> Problem requirements
Quote exactly the lines spanning from the top of the data below to the line that contains "COL = S.collection", including both.

> Rows
+---+
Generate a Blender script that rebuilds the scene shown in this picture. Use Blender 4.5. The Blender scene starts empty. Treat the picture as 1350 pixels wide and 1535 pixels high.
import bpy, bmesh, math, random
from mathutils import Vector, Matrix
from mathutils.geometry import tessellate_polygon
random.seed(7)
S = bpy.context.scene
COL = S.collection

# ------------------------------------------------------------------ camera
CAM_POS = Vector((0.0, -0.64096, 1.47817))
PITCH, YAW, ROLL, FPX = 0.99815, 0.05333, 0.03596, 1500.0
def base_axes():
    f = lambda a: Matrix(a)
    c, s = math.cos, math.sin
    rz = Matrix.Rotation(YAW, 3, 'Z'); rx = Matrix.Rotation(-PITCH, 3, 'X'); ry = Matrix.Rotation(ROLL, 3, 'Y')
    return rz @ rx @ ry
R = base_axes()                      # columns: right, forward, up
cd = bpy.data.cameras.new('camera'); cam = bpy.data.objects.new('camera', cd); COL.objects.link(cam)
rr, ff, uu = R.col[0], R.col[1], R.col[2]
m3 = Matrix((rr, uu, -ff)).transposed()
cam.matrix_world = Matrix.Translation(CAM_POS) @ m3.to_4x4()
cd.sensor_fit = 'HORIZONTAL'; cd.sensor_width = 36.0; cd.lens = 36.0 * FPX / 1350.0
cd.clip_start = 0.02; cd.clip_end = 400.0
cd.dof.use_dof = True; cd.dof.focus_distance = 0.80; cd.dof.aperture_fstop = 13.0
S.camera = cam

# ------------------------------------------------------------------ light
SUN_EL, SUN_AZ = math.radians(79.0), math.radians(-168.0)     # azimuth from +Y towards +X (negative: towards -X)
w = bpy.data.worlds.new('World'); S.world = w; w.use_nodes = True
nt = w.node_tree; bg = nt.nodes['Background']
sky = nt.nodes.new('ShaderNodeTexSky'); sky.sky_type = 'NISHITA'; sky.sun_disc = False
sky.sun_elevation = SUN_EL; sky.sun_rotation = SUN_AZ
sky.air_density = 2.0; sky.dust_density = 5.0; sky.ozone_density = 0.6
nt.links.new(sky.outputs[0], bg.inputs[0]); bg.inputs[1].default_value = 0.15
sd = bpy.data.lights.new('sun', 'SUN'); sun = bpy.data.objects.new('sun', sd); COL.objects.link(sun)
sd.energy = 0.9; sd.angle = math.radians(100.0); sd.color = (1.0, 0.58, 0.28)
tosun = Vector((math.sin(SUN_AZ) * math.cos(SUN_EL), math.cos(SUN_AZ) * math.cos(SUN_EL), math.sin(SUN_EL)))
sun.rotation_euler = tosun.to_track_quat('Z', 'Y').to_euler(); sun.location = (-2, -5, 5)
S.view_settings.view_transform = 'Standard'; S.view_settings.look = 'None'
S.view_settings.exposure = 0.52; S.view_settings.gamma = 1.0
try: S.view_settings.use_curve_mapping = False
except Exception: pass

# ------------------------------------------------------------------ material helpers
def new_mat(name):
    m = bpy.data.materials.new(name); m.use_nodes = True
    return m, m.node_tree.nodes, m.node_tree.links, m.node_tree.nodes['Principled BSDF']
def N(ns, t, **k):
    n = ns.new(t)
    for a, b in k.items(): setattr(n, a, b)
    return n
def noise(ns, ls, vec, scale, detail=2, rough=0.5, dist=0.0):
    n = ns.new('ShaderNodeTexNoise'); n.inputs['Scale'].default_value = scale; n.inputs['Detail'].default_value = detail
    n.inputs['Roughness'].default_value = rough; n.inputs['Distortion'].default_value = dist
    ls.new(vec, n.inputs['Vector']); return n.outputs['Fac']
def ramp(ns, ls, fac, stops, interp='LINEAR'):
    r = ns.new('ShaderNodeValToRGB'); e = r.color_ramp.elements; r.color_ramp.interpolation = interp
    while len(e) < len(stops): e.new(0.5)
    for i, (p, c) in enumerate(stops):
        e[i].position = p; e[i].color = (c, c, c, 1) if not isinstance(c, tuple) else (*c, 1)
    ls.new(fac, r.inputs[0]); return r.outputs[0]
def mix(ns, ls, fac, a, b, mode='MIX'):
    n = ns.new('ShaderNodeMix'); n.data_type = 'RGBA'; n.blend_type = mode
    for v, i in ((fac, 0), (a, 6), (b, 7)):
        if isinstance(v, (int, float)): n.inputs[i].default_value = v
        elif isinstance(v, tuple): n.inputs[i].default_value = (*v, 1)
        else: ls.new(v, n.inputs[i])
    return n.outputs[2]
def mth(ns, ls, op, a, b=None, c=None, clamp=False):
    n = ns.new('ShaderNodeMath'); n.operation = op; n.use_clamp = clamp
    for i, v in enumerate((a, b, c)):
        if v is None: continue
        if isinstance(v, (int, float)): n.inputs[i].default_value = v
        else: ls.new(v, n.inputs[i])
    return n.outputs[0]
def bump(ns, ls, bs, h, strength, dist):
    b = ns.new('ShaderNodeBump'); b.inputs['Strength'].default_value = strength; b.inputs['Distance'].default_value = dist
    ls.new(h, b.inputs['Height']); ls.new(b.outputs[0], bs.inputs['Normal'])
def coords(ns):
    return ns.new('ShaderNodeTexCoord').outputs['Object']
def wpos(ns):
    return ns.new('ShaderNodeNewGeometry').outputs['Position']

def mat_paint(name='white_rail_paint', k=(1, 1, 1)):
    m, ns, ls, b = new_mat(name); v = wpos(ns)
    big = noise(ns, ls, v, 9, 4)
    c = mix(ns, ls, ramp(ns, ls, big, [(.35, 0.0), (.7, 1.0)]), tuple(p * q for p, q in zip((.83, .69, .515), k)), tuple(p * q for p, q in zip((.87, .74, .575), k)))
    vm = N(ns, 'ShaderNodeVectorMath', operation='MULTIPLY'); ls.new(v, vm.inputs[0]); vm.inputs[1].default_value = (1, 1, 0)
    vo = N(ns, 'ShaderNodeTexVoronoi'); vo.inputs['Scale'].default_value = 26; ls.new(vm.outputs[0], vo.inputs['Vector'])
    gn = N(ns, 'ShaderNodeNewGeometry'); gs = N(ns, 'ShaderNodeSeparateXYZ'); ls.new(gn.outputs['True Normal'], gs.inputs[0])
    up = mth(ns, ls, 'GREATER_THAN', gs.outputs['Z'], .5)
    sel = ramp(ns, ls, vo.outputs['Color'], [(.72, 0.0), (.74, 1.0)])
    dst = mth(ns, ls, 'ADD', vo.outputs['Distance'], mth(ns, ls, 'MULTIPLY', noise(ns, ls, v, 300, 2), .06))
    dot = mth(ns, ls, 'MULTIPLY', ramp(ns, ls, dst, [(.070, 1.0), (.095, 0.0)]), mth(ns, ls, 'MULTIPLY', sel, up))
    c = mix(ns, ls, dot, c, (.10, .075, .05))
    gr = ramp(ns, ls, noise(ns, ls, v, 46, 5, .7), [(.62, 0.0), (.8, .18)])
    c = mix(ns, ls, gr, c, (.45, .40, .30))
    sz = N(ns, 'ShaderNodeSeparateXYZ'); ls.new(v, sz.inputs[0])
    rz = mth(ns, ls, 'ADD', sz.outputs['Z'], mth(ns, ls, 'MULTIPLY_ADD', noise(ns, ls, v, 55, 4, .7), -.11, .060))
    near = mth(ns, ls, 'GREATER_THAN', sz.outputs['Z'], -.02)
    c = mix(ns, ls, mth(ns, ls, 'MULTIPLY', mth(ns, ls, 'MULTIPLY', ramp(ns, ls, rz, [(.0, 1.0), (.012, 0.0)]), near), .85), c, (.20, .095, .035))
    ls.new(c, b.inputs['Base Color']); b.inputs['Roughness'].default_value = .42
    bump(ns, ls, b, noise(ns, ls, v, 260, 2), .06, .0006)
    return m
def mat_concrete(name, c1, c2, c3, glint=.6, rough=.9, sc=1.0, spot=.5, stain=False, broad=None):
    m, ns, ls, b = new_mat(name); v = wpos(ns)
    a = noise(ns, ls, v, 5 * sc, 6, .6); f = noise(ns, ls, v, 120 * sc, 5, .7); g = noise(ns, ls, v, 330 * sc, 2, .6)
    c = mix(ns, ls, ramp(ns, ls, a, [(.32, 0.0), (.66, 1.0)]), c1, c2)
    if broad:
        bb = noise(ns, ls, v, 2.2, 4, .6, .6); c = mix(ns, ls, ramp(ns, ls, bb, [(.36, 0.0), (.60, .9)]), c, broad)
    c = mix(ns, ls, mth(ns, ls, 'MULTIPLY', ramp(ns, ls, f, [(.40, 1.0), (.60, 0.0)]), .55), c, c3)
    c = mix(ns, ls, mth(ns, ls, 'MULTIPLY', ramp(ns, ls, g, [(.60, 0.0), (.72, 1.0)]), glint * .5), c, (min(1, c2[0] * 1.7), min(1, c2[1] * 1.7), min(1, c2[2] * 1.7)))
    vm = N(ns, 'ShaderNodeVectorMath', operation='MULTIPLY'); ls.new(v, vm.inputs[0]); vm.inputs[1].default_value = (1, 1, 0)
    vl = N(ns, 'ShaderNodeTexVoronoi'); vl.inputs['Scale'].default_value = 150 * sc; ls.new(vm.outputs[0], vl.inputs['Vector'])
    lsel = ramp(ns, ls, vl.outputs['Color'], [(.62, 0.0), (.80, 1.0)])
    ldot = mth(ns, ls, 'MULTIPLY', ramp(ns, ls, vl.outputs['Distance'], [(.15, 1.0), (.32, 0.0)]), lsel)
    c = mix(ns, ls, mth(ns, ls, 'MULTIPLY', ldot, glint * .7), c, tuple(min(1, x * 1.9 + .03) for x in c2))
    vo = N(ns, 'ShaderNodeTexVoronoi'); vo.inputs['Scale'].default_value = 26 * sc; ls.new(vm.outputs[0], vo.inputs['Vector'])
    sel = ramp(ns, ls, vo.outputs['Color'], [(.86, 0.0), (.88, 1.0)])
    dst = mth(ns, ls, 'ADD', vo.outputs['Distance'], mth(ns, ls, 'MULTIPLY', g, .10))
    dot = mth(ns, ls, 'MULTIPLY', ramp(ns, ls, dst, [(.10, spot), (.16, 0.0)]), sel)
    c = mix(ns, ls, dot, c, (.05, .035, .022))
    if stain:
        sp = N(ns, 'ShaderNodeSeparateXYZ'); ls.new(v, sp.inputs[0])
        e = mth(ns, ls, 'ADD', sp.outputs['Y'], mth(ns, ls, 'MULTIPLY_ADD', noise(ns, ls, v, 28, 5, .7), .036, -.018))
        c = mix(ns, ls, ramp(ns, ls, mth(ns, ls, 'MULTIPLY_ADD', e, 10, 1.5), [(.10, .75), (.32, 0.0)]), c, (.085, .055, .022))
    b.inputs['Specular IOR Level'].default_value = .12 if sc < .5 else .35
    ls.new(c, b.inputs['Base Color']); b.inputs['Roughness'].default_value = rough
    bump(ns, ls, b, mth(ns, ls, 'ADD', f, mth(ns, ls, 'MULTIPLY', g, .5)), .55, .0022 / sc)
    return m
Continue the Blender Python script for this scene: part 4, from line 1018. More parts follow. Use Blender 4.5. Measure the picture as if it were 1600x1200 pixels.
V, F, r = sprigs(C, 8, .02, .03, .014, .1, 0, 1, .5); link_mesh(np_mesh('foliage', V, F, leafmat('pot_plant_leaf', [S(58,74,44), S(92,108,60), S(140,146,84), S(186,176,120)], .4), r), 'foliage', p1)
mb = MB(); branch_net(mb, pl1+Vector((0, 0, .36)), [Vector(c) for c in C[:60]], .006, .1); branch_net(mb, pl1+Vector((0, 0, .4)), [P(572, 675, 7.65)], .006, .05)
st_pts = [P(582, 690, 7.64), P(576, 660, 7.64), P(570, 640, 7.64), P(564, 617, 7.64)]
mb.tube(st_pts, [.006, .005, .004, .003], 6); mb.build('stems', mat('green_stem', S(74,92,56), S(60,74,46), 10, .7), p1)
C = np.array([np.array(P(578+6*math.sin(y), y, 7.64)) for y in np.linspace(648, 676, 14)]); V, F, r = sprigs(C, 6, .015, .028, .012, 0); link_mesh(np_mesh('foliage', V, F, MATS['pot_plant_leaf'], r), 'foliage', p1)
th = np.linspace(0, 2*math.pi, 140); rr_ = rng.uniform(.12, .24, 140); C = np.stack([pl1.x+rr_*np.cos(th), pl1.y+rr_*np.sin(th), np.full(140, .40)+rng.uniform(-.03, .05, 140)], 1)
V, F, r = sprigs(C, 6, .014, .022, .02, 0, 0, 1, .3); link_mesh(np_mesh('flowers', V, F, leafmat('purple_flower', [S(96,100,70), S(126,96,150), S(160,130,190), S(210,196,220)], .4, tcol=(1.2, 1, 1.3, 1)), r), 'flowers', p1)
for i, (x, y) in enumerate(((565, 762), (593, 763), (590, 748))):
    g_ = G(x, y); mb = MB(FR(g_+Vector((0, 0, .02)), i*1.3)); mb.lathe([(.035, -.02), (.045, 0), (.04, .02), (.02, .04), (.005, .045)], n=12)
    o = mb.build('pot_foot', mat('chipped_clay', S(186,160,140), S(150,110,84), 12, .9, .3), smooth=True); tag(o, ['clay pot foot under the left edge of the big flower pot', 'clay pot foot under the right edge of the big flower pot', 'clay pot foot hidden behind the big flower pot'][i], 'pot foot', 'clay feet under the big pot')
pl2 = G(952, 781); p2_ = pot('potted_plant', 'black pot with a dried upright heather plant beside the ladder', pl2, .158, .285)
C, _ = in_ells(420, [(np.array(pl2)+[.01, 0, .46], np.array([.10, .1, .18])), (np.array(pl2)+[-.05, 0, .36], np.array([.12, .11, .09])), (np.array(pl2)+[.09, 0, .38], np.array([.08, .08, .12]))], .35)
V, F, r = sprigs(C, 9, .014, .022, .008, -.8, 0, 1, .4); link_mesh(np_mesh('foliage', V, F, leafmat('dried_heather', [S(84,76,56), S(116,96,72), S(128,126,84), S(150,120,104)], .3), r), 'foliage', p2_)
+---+
> Solution
Generate a Blender script that rebuilds the scene shown in this picture. Use Blender 4.5. The Blender scene starts empty. Treat the picture as 1350 pixels wide and 1535 pixels high.
import bpy, bmesh, math, random
from mathutils import Vector, Matrix
from mathutils.geometry import tessellate_polygon
random.seed(7)
S = bpy.context.scene
COL = S.collection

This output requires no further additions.